◆ Written instruction ◆
Would you repeat the listing exactly but omit every picture?

◆ Material provided ◆
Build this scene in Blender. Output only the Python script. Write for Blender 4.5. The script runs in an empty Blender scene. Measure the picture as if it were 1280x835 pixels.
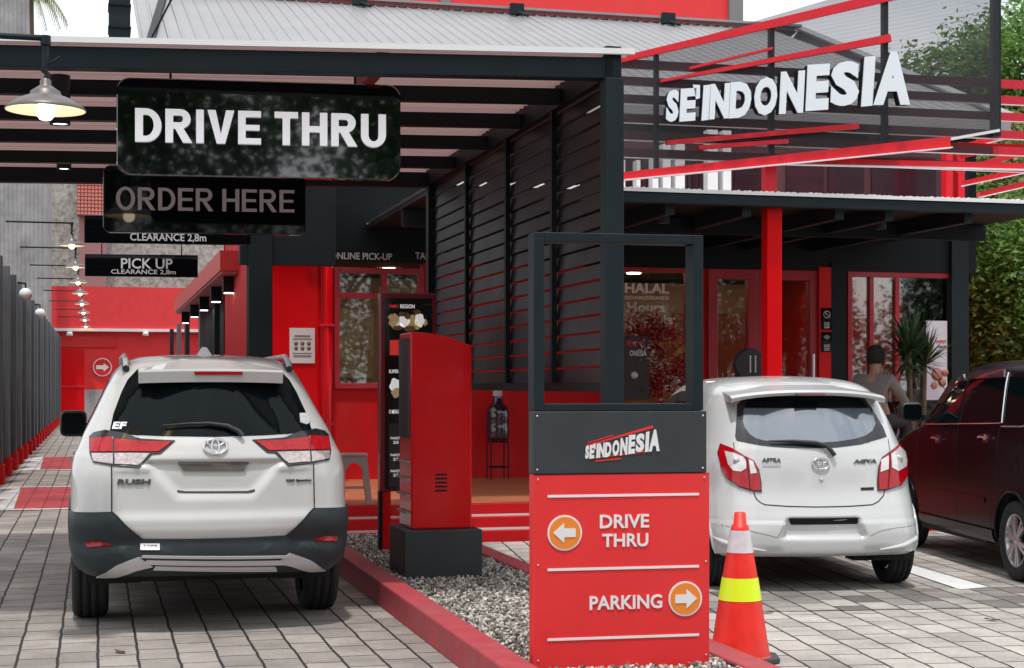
import bpy, bmesh, math, random
import numpy as np
from mathutils import Vector, Matrix
random.seed(7); rng = np.random.default_rng(7)
R = math.radians
SC = bpy.context.scene
COL = SC.collection
# ---------------------------------------------------------------- camera
H = 1.48; YAW = R(14.57); F0 = 2000.0; HZ = 482.0
FW = Vector((math.sin(YAW), math.cos(YAW), 0)); RT = Vector((math.cos(YAW), -math.sin(YAW), 0))
cam = bpy.data.cameras.new('camera'); camo = bpy.data.objects.new('camera', cam); COL.objects.link(camo)
camo.location = (0, 0, H); camo.rotation_euler = (R(90), 0, -YAW)
cam.lens = F0/1280*36; cam.sensor_width = 36; cam.shift_y = (HZ-417.5)/1280; cam.clip_end = 2000; cam.clip_start = .05
SC.camera = camo
# ---------------------------------------------------------------- light
SUN_EL, SUN_AZ = R(75), R(196)          # azimuth clockwise from +Y
sd = Vector((math.sin(SUN_AZ)*math.cos(SUN_EL), math.cos(SUN_AZ)*math.cos(SUN_EL), math.sin(SUN_EL)))
sl = bpy.data.lights.new('sun', 'SUN'); sl.energy = 2.4; sl.angle = R(3); sl.color = (1, .965, .92)
so = bpy.data.objects.new('sun', sl); COL.objects.link(so); so.rotation_euler = sd.to_track_quat('Z', 'Y').to_euler()
W = bpy.data.worlds.new('World'); SC.world = W; W.use_nodes = True
nt = W.node_tree; nt.nodes.clear()
def wn(t, **k):
    n = nt.nodes.new(t)
    for a, b in k.items(): setattr(n, a, b)
    return n
sky = wn('ShaderNodeTexSky', sky_type='NISHITA', sun_disc=False, sun_elevation=SUN_EL, sun_rotation=SUN_AZ, air_density=1.2, dust_density=2.0)
b1 = wn('ShaderNodeBackground'); b1.inputs[1].default_value = .13
b2 = wn('ShaderNodeBackground'); b2.inputs[0].default_value = (.93, .955, 1, 1); b2.inputs[1].default_value = 1.14
tc = wn('ShaderNodeTexCoord'); mp = wn('ShaderNodeMapping'); mp.inputs['Scale'].default_value = (1, 1, 2.4)
nz = wn('ShaderNodeTexNoise'); nz.inputs['Scale'].default_value = 2.3; nz.inputs['Detail'].default_value = 7; nz.inputs['Roughness'].default_value = .55
cr = wn('ShaderNodeMapRange'); cr.inputs[1].default_value = .33; cr.inputs[2].default_value = .52; cr.inputs[3].default_value = .45; cr.inputs[4].default_value = 1.0
mx = wn('ShaderNodeMixShader'); ow = wn('ShaderNodeOutputWorld')
L = nt.links.new
L(tc.outputs['Generated'], mp.inputs[0]); L(mp.outputs[0], nz.inputs[0]); L(nz.outputs[0], cr.inputs[0])
L(sky.outputs[0], b1.inputs[0]); L(cr.outputs[0], mx.inputs[0]); L(b1.outputs[0], mx.inputs[1]); L(b2.outputs[0], mx.inputs[2]); L(mx.outputs[0], ow.inputs[0])
vs = SC.view_settings; vs.view_transform = 'Standard'; vs.look = 'None'; vs.exposure = 0.14; vs.gamma = 1; vs.use_curve_mapping = False
SC.cycles.max_bounces = 7; SC.cycles.transparent_max_bounces = 12; SC.cycles.sample_clamp_indirect = 6

# ---------------------------------------------------------------- measuring helpers (rays from the camera to real planes)
def ray(u, v): return FW + RT*((u-640)/F0) + Vector((0, 0, (HZ-v)/F0))
def atD(u, v, D): return Vector((0, 0, H)) + ray(u, v)*D
def atY(u, v, Y): r = ray(u, v); return Vector((0, 0, H)) + r*(Y/r.y)
def atX(u, v, X): r = ray(u, v); return Vector((0, 0, H)) + r*(X/r.x)
def atZ(u, v, z): r = ray(u, v); return Vector((0, 0, H)) + r*((z-H)/r.z)
def XY(u, Y): return atY(u, 400, Y).x
def ZY(u, v, Y): return atY(u, v, Y).z

# ---------------------------------------------------------------- materials
MATS = {}
def mat(name, col, rough=.5, metal=0, coat=0, spec=.5, var=.0, vscale=3, bump=0, bscale=60, emit=None, es=0, ior=None, dirt=0):
    if name in MATS: return MATS[name]
    m = bpy.data.materials.new(name); m.use_nodes = True; t = m.node_tree; p = t.nodes['Principled BSDF']
    p.inputs['Base Color'].default_value = (*col, 1); p.inputs['Roughness'].default_value = rough; p.inputs['Metallic'].default_value = metal
    p.inputs['Coat Weight'].default_value = coat; p.inputs['Coat Roughness'].default_value = .04; p.inputs['Specular IOR Level'].default_value = spec
    if ior: p.inputs['IOR'].default_value = ior
    if emit: p.inputs['Emission Color'].default_value = (*emit, 1); p.inputs['Emission Strength'].default_value = es
    if var or bump or dirt:
        c = t.nodes.new('ShaderNodeTexCoord')
    if var or dirt:
        n = t.nodes.new('ShaderNodeTexNoise'); n.inputs['Scale'].default_value = vscale; n.inputs['Detail'].default_value = 8; n.inputs['Roughness'].default_value = .65
        r = t.nodes.new('ShaderNodeMapRange'); r.inputs[1].default_value = .3; r.inputs[2].default_value = .7; r.inputs[3].default_value = 1-var; r.inputs[4].default_value = 1+var
        h = t.nodes.new('ShaderNodeHueSaturation'); h.inputs['Color'].default_value = (*col, 1)
        t.links.new(c.outputs['Object'], n.inputs['Vector']); t.links.new(n.outputs[0], r.inputs[0]); t.links.new(r.outputs[0], h.inputs['Value'])
        src = h.outputs[0]
        if dirt:
            n3 = t.nodes.new('ShaderNodeTexNoise'); n3.inputs['Scale'].default_value = 1.3; n3.inputs['Detail'].default_value = 10; n3.inputs['Roughness'].default_value = .7
            r3 = t.nodes.new('ShaderNodeMapRange'); r3.inputs[1].default_value = .5; r3.inputs[2].default_value = .75; r3.inputs[3].default_value = 0; r3.inputs[4].default_value = dirt
            mm = t.nodes.new('ShaderNodeMix'); mm.data_type = 'RGBA'; mm.inputs[7].default_value = (.16, .14, .12, 1)
            t.links.new(c.outputs['Object'], n3.inputs['Vector']); t.links.new(n3.outputs[0], r3.inputs[0]); t.links.new(r3.outputs[0], mm.inputs[0]); t.links.new(src, mm.inputs[6]); src = mm.outputs[2]
        t.links.new(src, p.inputs['Base Color'])
        r2 = t.nodes.new('ShaderNodeMapRange'); r2.inputs[3].default_value = max(.02, rough*.8); r2.inputs[4].default_value = min(1, rough*1.25)
        t.links.new(n.outputs[0], r2.inputs[0]); t.links.new(r2.outputs[0], p.inputs['Roughness'])
    if bump:
        n2 = t.nodes.new('ShaderNodeTexNoise'); n2.inputs['Scale'].default_value = bscale; n2.inputs['Detail'].default_value = 5
        b = t.nodes.new('ShaderNodeBump'); b.inputs['Strength'].default_value = bump; b.inputs['Distance'].default_value = .01
        t.links.new(c.outputs['Object'], n2.inputs['Vector']); t.links.new(n2.outputs[0], b.inputs['Height']); t.links.new(b.outputs[0], p.inputs['Normal'])
    MATS[name] = m; return m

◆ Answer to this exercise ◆
Build this scene in Blender. Output only the Python script. Write for Blender 4.5. The script runs in an empty Blender scene. Measure the picture as if it were 1280x835 pixels.
import bpy, bmesh, math, random
import numpy as np
from mathutils import Vector, Matrix
random.seed(7); rng = np.random.default_rng(7)
R = math.radians
SC = bpy.context.scene
COL = SC.collection
# ---------------------------------------------------------------- camera
H = 1.48; YAW = R(14.57); F0 = 2000.0; HZ = 482.0
FW = Vector((math.sin(YAW), math.cos(YAW), 0)); RT = Vector((math.cos(YAW), -math.sin(YAW), 0))
cam = bpy.data.cameras.new('camera'); camo = bpy.data.objects.new('camera', cam); COL.objects.link(camo)
camo.location = (0, 0, H); camo.rotation_euler = (R(90), 0, -YAW)
cam.lens = F0/1280*36; cam.sensor_width = 36; cam.shift_y = (HZ-417.5)/1280; cam.clip_end = 2000; cam.clip_start = .05
SC.camera = camo
# ---------------------------------------------------------------- light
SUN_EL, SUN_AZ = R(75), R(196)          # azimuth clockwise from +Y
sd = Vector((math.sin(SUN_AZ)*math.cos(SUN_EL), math.cos(SUN_AZ)*math.cos(SUN_EL), math.sin(SUN_EL)))
sl = bpy.data.lights.new('sun', 'SUN'); sl.energy = 2.4; sl.angle = R(3); sl.color = (1, .965, .92)
so = bpy.data.objects.new('sun', sl); COL.objects.link(so); so.rotation_euler = sd.to_track_quat('Z', 'Y').to_euler()
W = bpy.data.worlds.new('World'); SC.world = W; W.use_nodes = True
nt = W.node_tree; nt.nodes.clear()
def wn(t, **k):
    n = nt.nodes.new(t)
    for a, b in k.items(): setattr(n, a, b)
    return n
sky = wn('ShaderNodeTexSky', sky_type='NISHITA', sun_disc=False, sun_elevation=SUN_EL, sun_rotation=SUN_AZ, air_density=1.2, dust_density=2.0)
b1 = wn('ShaderNodeBackground'); b1.inputs[1].default_value = .13
b2 = wn('ShaderNodeBackground'); b2.inputs[0].default_value = (.93, .955, 1, 1); b2.inputs[1].default_value = 1.14
tc = wn('ShaderNodeTexCoord'); mp = wn('ShaderNodeMapping'); mp.inputs['Scale'].default_value = (1, 1, 2.4)
nz = wn('ShaderNodeTexNoise'); nz.inputs['Scale'].default_value = 2.3; nz.inputs['Detail'].default_value = 7; nz.inputs['Roughness'].default_value = .55
cr = wn('ShaderNodeMapRange'); cr.inputs[1].default_value = .33; cr.inputs[2].default_value = .52; cr.inputs[3].default_value = .45; cr.inputs[4].default_value = 1.0
mx = wn('ShaderNodeMixShader'); ow = wn('ShaderNodeOutputWorld')
L = nt.links.new
L(tc.outputs['Generated'], mp.inputs[0]); L(mp.outputs[0], nz.inputs[0]); L(nz.outputs[0], cr.inputs[0])
L(sky.outputs[0], b1.inputs[0]); L(cr.outputs[0], mx.inputs[0]); L(b1.outputs[0], mx.inputs[1]); L(b2.outputs[0], mx.inputs[2]); L(mx.outputs[0], ow.inputs[0])
vs = SC.view_settings; vs.view_transform = 'Standard'; vs.look = 'None'; vs.exposure = 0.14; vs.gamma = 1; vs.use_curve_mapping = False
SC.cycles.max_bounces = 7; SC.cycles.transparent_max_bounces = 12; SC.cycles.sample_clamp_indirect = 6

# ---------------------------------------------------------------- measuring helpers (rays from the camera to real planes)
def ray(u, v): return FW + RT*((u-640)/F0) + Vector((0, 0, (HZ-v)/F0))
def atD(u, v, D): return Vector((0, 0, H)) + ray(u, v)*D
def atY(u, v, Y): r = ray(u, v); return Vector((0, 0, H)) + r*(Y/r.y)
def atX(u, v, X): r = ray(u, v); return Vector((0, 0, H)) + r*(X/r.x)
def atZ(u, v, z): r = ray(u, v); return Vector((0, 0, H)) + r*((z-H)/r.z)
def XY(u, Y): return atY(u, 400, Y).x
def ZY(u, v, Y): return atY(u, v, Y).z

# ---------------------------------------------------------------- materials
MATS = {}
def mat(name, col, rough=.5, metal=0, coat=0, spec=.5, var=.0, vscale=3, bump=0, bscale=60, emit=None, es=0, ior=None, dirt=0):
    if name in MATS: return MATS[name]
    m = bpy.data.materials.new(name); m.use_nodes = True; t = m.node_tree; p = t.nodes['Principled BSDF']
    p.inputs['Base Color'].default_value = (*col, 1); p.inputs['Roughness'].default_value = rough; p.inputs['Metallic'].default_value = metal
    p.inputs['Coat Weight'].default_value = coat; p.inputs['Coat Roughness'].default_value = .04; p.inputs['Specular IOR Level'].default_value = spec
    if ior: p.inputs['IOR'].default_value = ior
    if emit: p.inputs['Emission Color'].default_value = (*emit, 1); p.inputs['Emission Strength'].default_value = es
    if var or bump or dirt:
        c = t.nodes.new('ShaderNodeTexCoord')
    if var or dirt:
        n = t.nodes.new('ShaderNodeTexNoise'); n.inputs['Scale'].default_value = vscale; n.inputs['Detail'].default_value = 8; n.inputs['Roughness'].default_value = .65
        r = t.nodes.new('ShaderNodeMapRange'); r.inputs[1].default_value = .3; r.inputs[2].default_value = .7; r.inputs[3].default_value = 1-var; r.inputs[4].default_value = 1+var
        h = t.nodes.new('ShaderNodeHueSaturation'); h.inputs['Color'].default_value = (*col, 1)
        t.links.new(c.outputs['Object'], n.inputs['Vector']); t.links.new(n.outputs[0], r.inputs[0]); t.links.new(r.outputs[0], h.inputs['Value'])
        src = h.outputs[0]
        if dirt:
            n3 = t.nodes.new('ShaderNodeTexNoise'); n3.inputs['Scale'].default_value = 1.3; n3.inputs['Detail'].default_value = 10; n3.inputs['Roughness'].default_value = .7
            r3 = t.nodes.new('ShaderNodeMapRange'); r3.inputs[1].default_value = .5; r3.inputs[2].default_value = .75; r3.inputs[3].default_value = 0; r3.inputs[4].default_value = dirt
            mm = t.nodes.new('ShaderNodeMix'); mm.data_type = 'RGBA'; mm.inputs[7].default_value = (.16, .14, .12, 1)
            t.links.new(c.outputs['Object'], n3.inputs['Vector']); t.links.new(n3.outputs[0], r3.inputs[0]); t.links.new(r3.outputs[0], mm.inputs[0]); t.links.new(src, mm.inputs[6]); src = mm.outputs[2]
        t.links.new(src, p.inputs['Base Color'])
        r2 = t.nodes.new('ShaderNodeMapRange'); r2.inputs[3].default_value = max(.02, rough*.8); r2.inputs[4].default_value = min(1, rough*1.25)
        t.links.new(n.outputs[0], r2.inputs[0]); t.links.new(r2.outputs[0], p.inputs['Roughness'])
    if bump:
        n2 = t.nodes.new('ShaderNodeTexNoise'); n2.inputs['Scale'].default_value = bscale; n2.inputs['Detail'].default_value = 5
        b = t.nodes.new('ShaderNodeBump'); b.inputs['Strength'].default_value = bump; b.inputs['Distance'].default_value = .01
        t.links.new(c.outputs['Object'], n2.inputs['Vector']); t.links.new(n2.outputs[0], b.inputs['Height']); t.links.new(b.outputs[0], p.inputs['Normal'])
    MATS[name] = m; return m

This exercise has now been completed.